MOJOK – Dikritik habis-habisan karena dianggap memboroskan uang negara, Mahfud MD akhirnya buka-bukaan dan mengklarifikasi beberapa tudingan miring soal jabatan dan hak keuangannya di BPIP.
Polemik mengenai pendapatan para pejabat Badan Pembinaan Ideologi Pancasila (BPIP) yang mencapai angka 100-an juta per bulan belakangan ini memang banyak menemui kritikan. Banyak tokoh-tokoh yang berseberangan dengan Pemerintah menyayangkan jumlah fantastis pendapatan yang diterima oleh para pejabat BPIP.
Seperti yang diketahui sebelumnya, pada 23 Mei silam, Presiden Jokowi menetapkan peraturan presiden mengenai gaji dan fasilitas para pejabat BPIP. Angka yang mencapai 100-an juta dianggap sebagai pemborosan. Hal ini semakin panas digoreng karena terdapat nama Megawati Soekarnoputri, yang menjabat sebagai Dewan Pengarah BPIP, mendapatkan take home pay 112 juta per bulan.
Beberapa lawan politik pun ramai-ramai mengritik ini sebagai bagian dari pemborosan anggaran negara. Tak ketinggalan Lord Amien Rais yang bahkan sampai menyebut, “hanya tukar pikiran wah (digaji) 100 juta lebih.” Bahkan kalau mau mengutip lebih lengkap kalimat dari bellio, Pak Amien Rais sampai menyebut kata; “ongkang-ongkang”.
Gerah karena diserang oleh lawan-lawan politik, Mahfud MD muncul menjawab serangan-serangan yang juga mengarah kepadanya. Sebagai salah satu pejabat BPIP, Mahfud MD coba menjelaskan satu-satu.
Pangkal persoalan yang utama adalah soal beda antara pendapatan dengan gaji. Mantan Ketua Mahkamah Konstitusi (MK) ini menjelaskan bahwa jajarannya sebenarnya hanya menerima gaji pokok Rp5 juta per bulan. Lalu ada tunjangan operasional dan lain-lain yang jika dijumlahkan hasilnya sampai ke angka 100-an tadi.
Beberapa pola pikir yang menyebut bahwa pendapatan pejabat BPIP besar seharusnya juga perlu dibandingkan dengan melihat juga sebesar apa anggota DPR “digaji” oleh negara. Mahfud MD menyebut, gajinya waktu menjabat anggota DPR pada 2004 saja lebih tinggi daripada “rencana gaji” yang akan diterima pejabat anggota BPIP pada tahun 2018.
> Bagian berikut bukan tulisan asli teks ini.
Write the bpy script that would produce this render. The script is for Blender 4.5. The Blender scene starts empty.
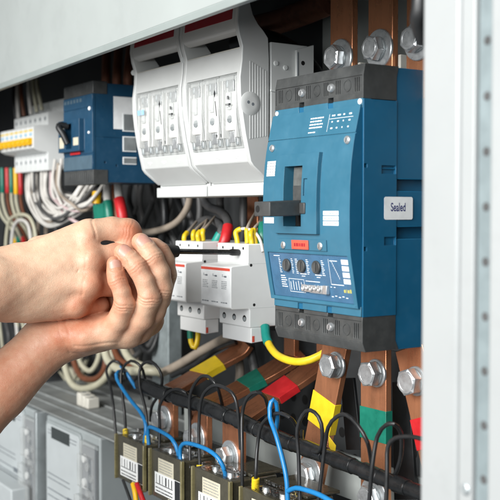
import bpy, bmesh, math, random
import numpy as np
from mathutils import Vector, Matrix
random.seed(7)
R_ = math.radians
S = bpy.context.scene
COL = S.collection
MM = 0.001          # the scene is written in millimetres: X right along the panel, Y into the cabinet, Z up
SKIN_H = 0.8        # cell size of the skin surface, mm

# ------------------------------------------------------------------ camera
YAW, PITCH = R_(33.4), R_(2.18)
CAM = Vector((552., -460., 0.))
f0 = Vector((-math.cos(YAW), math.sin(YAW), 0)); RT = Vector((math.sin(YAW), math.cos(YAW), 0)); ZZ = Vector((0, 0, 1))
FW = f0*math.cos(PITCH) - ZZ*math.sin(PITCH); UP = f0*math.sin(PITCH) + ZZ*math.cos(PITCH)
cd = bpy.data.cameras.new('camera'); cam = bpy.data.objects.new('camera', cd); COL.objects.link(cam)
m = Matrix((RT, UP, -FW)).transposed().to_4x4(); m.translation = CAM*MM; cam.matrix_world = m
cd.sensor_width = 36; cd.lens = 72; cd.clip_start = 0.02; cd.clip_end = 50
cd.dof.use_dof = True; cd.dof.focus_distance = 0.83; cd.dof.aperture_fstop = 11.5; cd.dof.aperture_blades = 0
S.camera = cam

# ------------------------------------------------------------------ light
w = bpy.data.worlds.new('World'); S.world = w; w.use_nodes = True
w.node_tree.nodes['Background'].inputs[0].default_value = (0.93, 0.97, 1.0, 1)
w.node_tree.nodes['Background'].inputs[1].default_value = 0.19
def area(name, loc, target, size, power, color=(1, 1, 1), sy=None):
    l = bpy.data.lights.new(name, 'AREA'); l.shape = 'RECTANGLE'; l.size = size; l.size_y = sy or size
    l.energy = power; l.color = color
    o = bpy.data.objects.new(name, l); COL.objects.link(o)
    o.location = Vector(loc)*MM
    o.rotation_euler = (Vector(target)-Vector(loc)).to_track_quat('-Z', 'Y').to_euler()
    return o
area('key_softbox', (20, -1520, 520), (-180, 0, -40), 0.75, 34, (1.0, 0.985, 0.96))
area('fill_softbox', (800, -1350, 360), (-200, 0, -20), 1.0, 27, (0.97, 0.99, 1.0))
S.view_settings.view_transform = 'Standard'; S.view_settings.look = 'None'
S.view_settings.exposure = 0.10; S.view_settings.gamma = 1.0
S.cycles.use_denoising = True; S.cycles.max_bounces = 8; S.cycles.transparent_max_bounces = 16
S.cycles.caustics_reflective = False; S.cycles.caustics_refractive = False
S.render.film_transparent = False

# ------------------------------------------------------------------ helpers
def at(px, py, X=None, Y=None, Z=None, D=None):
    """a point of the place seen at (px, py) of the 500 px photograph, on a plane X, Y, Z = const or at depth D"""
    d = FW + RT*((px-250)/1000) - UP*((py-250)/1000)
    t = D if D is not None else (X-CAM.x)/d.x if X is not None else (Y-CAM.y)/d.y if Y is not None else (Z-CAM.z)/d.z
    return CAM + d*t

def lin(r, g, b):
    f = lambda c: (c/255/12.92 if c/255 <= .04045 else ((c/255+.055)/1.055)**2.4)
    return (f(r), f(g), f(b))

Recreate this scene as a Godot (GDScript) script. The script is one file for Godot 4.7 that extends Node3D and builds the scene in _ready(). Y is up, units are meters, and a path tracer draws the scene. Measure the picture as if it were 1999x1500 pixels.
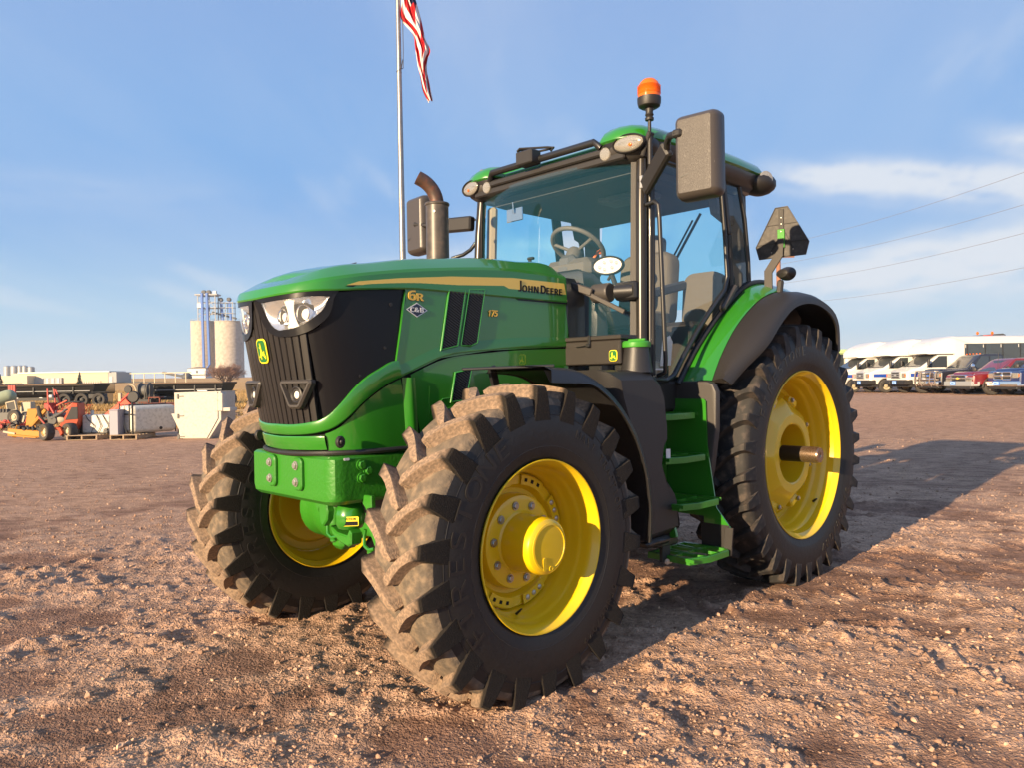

Pada praktiknya, pada 14 tahun silam seorang anggota DPR bisa saja menerima take home pay di luar gaji pokok sampai menembus angka 150 juta. Padahal itu angka yang masih di bawah rencana gaji seorang Ketua Dewan BPIP. Jika seorang anggota DPR saja menerima sebesar itu, bisa dibayangkan berapa yang diterima oleh seorang Wakil Ketua atau Ketua DPR RI selama sebulan?
Hal ini tentu sangat mengherankan ketika sosok seperti Fadli Zon, Wakil Ketua DPR, sampai Mardani Sera, anggota DPR dari Fraksi PKS, menolak habis-habisan rencana ini karena dianggap sebagai pemborosan negara. Jika berkaca pada gaji anggota DPR pada 2004 saja angkanya masih di atas pejabat BPIP yang sekarang, kira-kira berada di kisaran berapa pendapatan mereka berdua setiap bulannya pada era sekarang?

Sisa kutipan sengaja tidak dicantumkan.